Select the lines of the records containing the word "picks" and list them.

:: DATA

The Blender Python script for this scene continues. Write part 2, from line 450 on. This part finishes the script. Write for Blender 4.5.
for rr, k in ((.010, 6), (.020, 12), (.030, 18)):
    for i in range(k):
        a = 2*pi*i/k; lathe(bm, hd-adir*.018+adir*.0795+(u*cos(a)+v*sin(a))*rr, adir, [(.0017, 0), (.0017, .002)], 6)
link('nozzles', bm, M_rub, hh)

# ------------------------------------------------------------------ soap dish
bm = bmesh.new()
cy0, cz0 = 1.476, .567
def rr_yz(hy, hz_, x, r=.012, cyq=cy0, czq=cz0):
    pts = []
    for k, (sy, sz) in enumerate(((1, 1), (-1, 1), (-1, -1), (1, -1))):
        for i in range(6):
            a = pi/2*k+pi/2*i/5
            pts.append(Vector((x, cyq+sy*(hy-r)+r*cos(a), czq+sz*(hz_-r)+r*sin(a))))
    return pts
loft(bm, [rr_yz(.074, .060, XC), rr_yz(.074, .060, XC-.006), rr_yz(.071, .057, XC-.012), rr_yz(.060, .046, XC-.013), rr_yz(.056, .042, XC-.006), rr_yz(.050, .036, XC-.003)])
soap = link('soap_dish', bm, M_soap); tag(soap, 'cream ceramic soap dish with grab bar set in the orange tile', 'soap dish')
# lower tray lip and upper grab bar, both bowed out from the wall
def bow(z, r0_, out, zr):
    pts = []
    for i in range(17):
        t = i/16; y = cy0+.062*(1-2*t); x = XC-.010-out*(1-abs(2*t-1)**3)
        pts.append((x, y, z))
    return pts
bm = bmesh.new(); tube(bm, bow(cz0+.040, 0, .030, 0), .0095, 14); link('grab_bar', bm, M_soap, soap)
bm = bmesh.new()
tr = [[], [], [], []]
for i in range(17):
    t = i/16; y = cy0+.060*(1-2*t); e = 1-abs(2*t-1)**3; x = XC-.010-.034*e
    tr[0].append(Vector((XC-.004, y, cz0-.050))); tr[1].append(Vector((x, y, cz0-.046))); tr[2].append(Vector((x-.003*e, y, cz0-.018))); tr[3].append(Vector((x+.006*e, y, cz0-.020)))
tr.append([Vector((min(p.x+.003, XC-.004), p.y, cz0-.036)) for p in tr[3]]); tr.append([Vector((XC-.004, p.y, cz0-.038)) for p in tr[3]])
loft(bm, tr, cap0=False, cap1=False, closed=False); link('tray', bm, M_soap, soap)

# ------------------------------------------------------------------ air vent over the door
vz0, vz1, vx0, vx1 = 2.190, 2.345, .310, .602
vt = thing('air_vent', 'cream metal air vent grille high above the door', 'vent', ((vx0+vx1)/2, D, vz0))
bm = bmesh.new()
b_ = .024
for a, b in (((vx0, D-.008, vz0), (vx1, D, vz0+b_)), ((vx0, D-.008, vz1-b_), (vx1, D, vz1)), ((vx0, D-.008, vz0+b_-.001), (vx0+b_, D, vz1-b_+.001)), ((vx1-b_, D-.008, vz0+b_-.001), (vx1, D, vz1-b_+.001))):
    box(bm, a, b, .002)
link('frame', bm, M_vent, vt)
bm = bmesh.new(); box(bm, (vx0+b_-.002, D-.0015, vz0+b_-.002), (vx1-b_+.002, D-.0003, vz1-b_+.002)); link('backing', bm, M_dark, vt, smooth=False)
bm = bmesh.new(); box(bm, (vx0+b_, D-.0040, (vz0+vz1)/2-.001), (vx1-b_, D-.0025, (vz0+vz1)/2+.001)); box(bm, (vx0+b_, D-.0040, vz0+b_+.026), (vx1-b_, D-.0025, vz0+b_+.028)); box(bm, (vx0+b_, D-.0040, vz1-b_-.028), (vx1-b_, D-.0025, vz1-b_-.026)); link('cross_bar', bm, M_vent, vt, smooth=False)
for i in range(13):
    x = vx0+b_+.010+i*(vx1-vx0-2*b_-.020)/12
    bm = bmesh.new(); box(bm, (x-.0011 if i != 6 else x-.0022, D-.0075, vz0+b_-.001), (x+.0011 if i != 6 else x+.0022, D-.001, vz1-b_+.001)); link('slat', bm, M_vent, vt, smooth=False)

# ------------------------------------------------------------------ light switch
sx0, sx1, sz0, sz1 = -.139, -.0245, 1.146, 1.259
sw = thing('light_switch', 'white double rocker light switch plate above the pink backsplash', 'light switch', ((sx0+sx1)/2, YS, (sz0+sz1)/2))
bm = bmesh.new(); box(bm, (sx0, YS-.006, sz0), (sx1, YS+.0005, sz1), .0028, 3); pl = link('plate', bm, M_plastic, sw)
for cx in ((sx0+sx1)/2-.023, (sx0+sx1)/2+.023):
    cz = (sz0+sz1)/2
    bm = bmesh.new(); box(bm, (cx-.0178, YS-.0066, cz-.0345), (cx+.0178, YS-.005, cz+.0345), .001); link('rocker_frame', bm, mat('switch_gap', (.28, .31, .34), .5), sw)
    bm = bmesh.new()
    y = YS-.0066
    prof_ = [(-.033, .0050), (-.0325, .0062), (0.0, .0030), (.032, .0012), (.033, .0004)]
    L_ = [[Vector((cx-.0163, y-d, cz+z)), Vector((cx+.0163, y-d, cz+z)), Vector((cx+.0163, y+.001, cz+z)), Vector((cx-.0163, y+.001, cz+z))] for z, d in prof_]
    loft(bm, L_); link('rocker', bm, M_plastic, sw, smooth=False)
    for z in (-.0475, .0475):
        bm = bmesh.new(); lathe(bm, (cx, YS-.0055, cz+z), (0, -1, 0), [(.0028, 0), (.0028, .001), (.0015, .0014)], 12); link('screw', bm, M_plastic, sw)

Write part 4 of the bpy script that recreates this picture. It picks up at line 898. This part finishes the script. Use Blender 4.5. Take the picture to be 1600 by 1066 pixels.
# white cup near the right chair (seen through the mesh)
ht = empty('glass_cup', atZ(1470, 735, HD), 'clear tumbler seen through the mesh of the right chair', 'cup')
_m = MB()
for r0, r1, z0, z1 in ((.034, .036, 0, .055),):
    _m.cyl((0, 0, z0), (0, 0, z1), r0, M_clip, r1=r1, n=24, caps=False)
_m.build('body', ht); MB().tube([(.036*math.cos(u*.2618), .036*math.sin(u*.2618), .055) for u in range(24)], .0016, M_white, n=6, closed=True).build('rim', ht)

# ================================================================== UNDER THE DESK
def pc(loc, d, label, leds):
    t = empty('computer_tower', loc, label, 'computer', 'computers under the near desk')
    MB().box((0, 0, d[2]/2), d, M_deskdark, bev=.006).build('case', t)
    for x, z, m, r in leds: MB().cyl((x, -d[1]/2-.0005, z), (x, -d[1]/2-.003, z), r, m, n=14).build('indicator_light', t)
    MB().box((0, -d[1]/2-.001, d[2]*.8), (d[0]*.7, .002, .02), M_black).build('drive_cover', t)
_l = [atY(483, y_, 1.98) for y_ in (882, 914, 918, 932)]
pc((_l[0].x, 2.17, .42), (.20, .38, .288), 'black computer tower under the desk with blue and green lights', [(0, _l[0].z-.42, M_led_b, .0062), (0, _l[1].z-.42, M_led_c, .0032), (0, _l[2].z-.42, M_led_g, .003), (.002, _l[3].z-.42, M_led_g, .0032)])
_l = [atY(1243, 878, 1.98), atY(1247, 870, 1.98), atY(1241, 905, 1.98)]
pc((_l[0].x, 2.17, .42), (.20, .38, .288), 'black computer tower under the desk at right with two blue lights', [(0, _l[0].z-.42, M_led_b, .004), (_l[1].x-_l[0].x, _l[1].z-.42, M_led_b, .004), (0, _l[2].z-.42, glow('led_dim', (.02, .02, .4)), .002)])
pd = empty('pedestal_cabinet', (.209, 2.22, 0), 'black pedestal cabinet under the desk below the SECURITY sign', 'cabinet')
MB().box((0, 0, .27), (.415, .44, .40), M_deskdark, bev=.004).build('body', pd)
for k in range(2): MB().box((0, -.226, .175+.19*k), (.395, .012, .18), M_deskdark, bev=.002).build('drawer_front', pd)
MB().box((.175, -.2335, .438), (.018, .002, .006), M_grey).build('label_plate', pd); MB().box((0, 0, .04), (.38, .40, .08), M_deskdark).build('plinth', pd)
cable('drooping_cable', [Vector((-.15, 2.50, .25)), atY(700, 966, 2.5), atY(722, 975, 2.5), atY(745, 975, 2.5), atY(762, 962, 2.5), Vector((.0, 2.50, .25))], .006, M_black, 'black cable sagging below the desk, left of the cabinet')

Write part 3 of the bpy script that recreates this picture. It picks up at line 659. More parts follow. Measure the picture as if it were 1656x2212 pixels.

::::

§ **CORRECT OUTPUT**
Write part 4 of the bpy script that recreates this picture. It picks up at line 898. This part finishes the script. Use Blender 4.5. Take the picture to be 1600 by 1066 pixels.
Write part 3 of the bpy script that recreates this picture. It picks up at line 659. More parts follow. Measure the picture as if it were 1656x2212 pixels.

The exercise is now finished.